Recently, I was reading Soviet-period Yiddish writer Moyshe Kulbak’s wonderful tragic-comic novel, “Di Zelmenyaners,” in which one of the minor characters speaks daytshmerish. She is known in the novel as “Esther the copybook author,” being an elderly person who has written several exercise books in Yiddish penmanship, and she has the habit of using such words as the German sogar (“even”) instead of the Yiddish afile, and the German niemand (“no one”) instead of the Yiddish keyner.

In one scene, Esther and three of her friends are eavesdropping on the highly articulate conversation of a young man and woman, and at one point, one of her friends whispers to her, “Esther what are they saying?”

To this question, Esther replies, “Zi redn di shenste vortn fun der zhargonisher shprakhe” (“They’re speaking in the most beautiful words of the Jargonic language”), saying Sprache (“language”) instead of shprakh.

“But what is it about?” she is asked.

Um tsu farbrengen, vi adelige kinder, in kise und geshphrekhn” (“About passing the time, like noble children, in kisses and talk”), Esther answers, using German adelige, “noble,” in place of Yiddish eydele, and German Küsse, “kisses,” in place of Yiddish kushn.

A friend asks her, “What are Küsse, Esther?”

Küsse are kushn,” Esther says.

“What, they’re kissing?” the shocked friend exclaims.

Nayn, dieses nisht” (“No, that’s not it”), Esther says, using German dieses (“that”) rather than Yiddish dos.

“Then what?”

“I said that,” Esther says (Kulbak describes her as having “a look of longing” as she speaks), “because it sounds beautiful.”

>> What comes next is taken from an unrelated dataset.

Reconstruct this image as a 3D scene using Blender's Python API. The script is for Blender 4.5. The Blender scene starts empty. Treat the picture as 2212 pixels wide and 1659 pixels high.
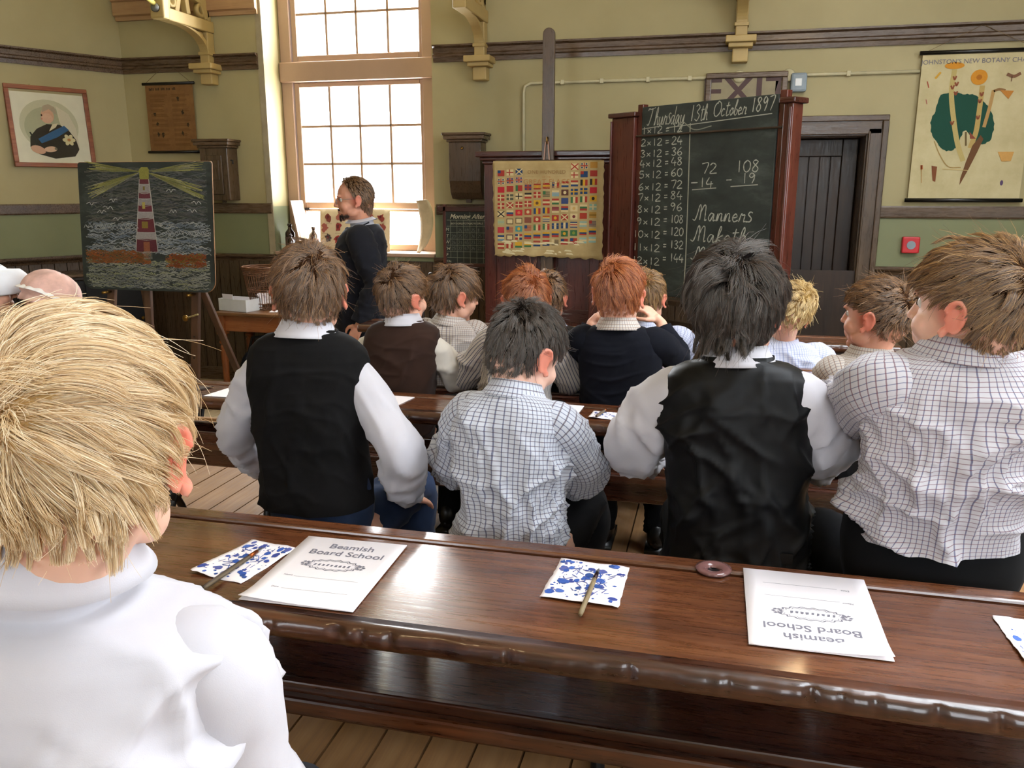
import bpy, bmesh, math, random
import numpy as np
from mathutils import Vector, Matrix, Euler
random.seed(7)
S = bpy.context.scene
COL = S.collection
R = math.radians

# ------------------------------------------------------------------ camera
FPX, CX, CY = 1790.0, 1106.0, 829.5
CAM = np.array([0.0, 0.0, 1.70]); YAW = R(13.8); PIT = R(13.2)
FW = np.array([-math.sin(YAW) * math.cos(PIT), math.cos(YAW) * math.cos(PIT), -math.sin(PIT)])
RT = np.array([math.cos(YAW), math.sin(YAW), 0.0]); UP = np.cross(RT, FW)
cam = bpy.data.objects.new('camera', bpy.data.cameras.new('camera'))
COL.objects.link(cam)
cam.data.sensor_width = 36.0; cam.data.lens = FPX / 2212 * 36.0
cam.data.clip_start = 0.05
cam.matrix_world = Matrix(((RT[0], UP[0], -FW[0], CAM[0]), (RT[1], UP[1], -FW[1], CAM[1]), (RT[2], UP[2], -FW[2], CAM[2]), (0, 0, 0, 1)))
S.camera = cam

# ------------------------------------------------------------------ light and exposure
S.view_settings.view_transform = 'Standard'; S.view_settings.look = 'None'
S.view_settings.gamma = 1.0; S.view_settings.use_curve_mapping = False
S.view_settings.exposure = 0.2
w = bpy.data.worlds.new('sky'); S.world = w; w.use_nodes = True
bg = w.node_tree.nodes['Background']; bg.inputs[0].default_value = (0.86, 0.93, 1.0, 1); bg.inputs[1].default_value = 9.0

cy = S.cycles; cy.max_bounces = 6; cy.diffuse_bounces = 4; cy.glossy_bounces = 3; cy.transmission_bounces = 4; cy.transparent_max_bounces = 8; cy.volume_bounces = 0; cy.adaptive_threshold = .06
cy.caustics_reflective = False; cy.caustics_refractive = False

def area(name, loc, tgt, sx, sy, power, color):
    l = bpy.data.lights.new(name, 'AREA'); l.shape = 'RECTANGLE'; l.size = sx; l.size_y = sy
    l.energy = power; l.color = color
    o = bpy.data.objects.new(name, l); COL.objects.link(o); o.location = loc
    o.rotation_euler = (Vector(tgt) - Vector(loc)).to_track_quat('-Z', 'Y').to_euler()
    return o
COOL = (0.88, 0.94, 1.0); DAY = (0.95, 0.98, 1.0)
area('daylight_back_window', (-3.03, 7.12, 2.6), (-3.03, 0.0, 2.2), 1.3, 2.9, 300, DAY)
area('daylight_side_window_a', (3.42, 0.35, 2.35), (-1.0, 0.35, 1.6), 1.5, 2.2, 20, COOL)
area('daylight_side_window_b', (3.42, 2.85, 2.35), (-1.0, 2.85, 1.6), 1.5, 2.2, 50, COOL)
area('fill_added_rear_window_a', (-2.2, -2.72, 2.5), (-2.2, 1.0, 1.6), 1.6, 2.0, 8, DAY)  # fill light through an added rear window
area('fill_added_rear_window_b', (1.4, -2.72, 2.5), (1.4, 1.0, 1.6), 1.6, 2.0, 14, DAY)  # fill through the other added rear window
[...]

Esther is a touching figure in Kulbak’s novel. Her resort to daytshmerish springs not from pomposity, but from a genuine yearning to partake in what she conceives of as European high culture, one aspect of which is romantic conversations between youngsters. (The young man she is eavesdropping on is indeed in love with the young woman — who is not, however, Esther’s failure to realize as much notwithstanding, in the least bit in love with him.) Germanizing her Yiddish is for her a way of doing this, although it renders her preposterous in the eyes of both the novel’s younger characters and its readers.

An increasing object of ridicule, daytsh- merish gradually faded from Yiddish speech and writing in the first decades of the 20th century. As Yiddish literature developed into a world-class body of writing, any sense Jews might have had of its inferiority as a vehicle of expression and cultural creativity tended to disappear, and with it, the use of German as a means of elevating its status. True, as the Communist authorities gradually cracked down on Yiddish cultural life in the Soviet Union, they sought to eliminate as much of Yiddish’s Hebrew vocabulary as they could, often by substituting German words for it, as part of their anti-religious and anti-Zionist campaigns, but their motives for doing so were very different from those of the daytshmerish-speaking-and-writing Jews of earlier ages. Today, daytshmerish is gone, leaving us only that curious –m.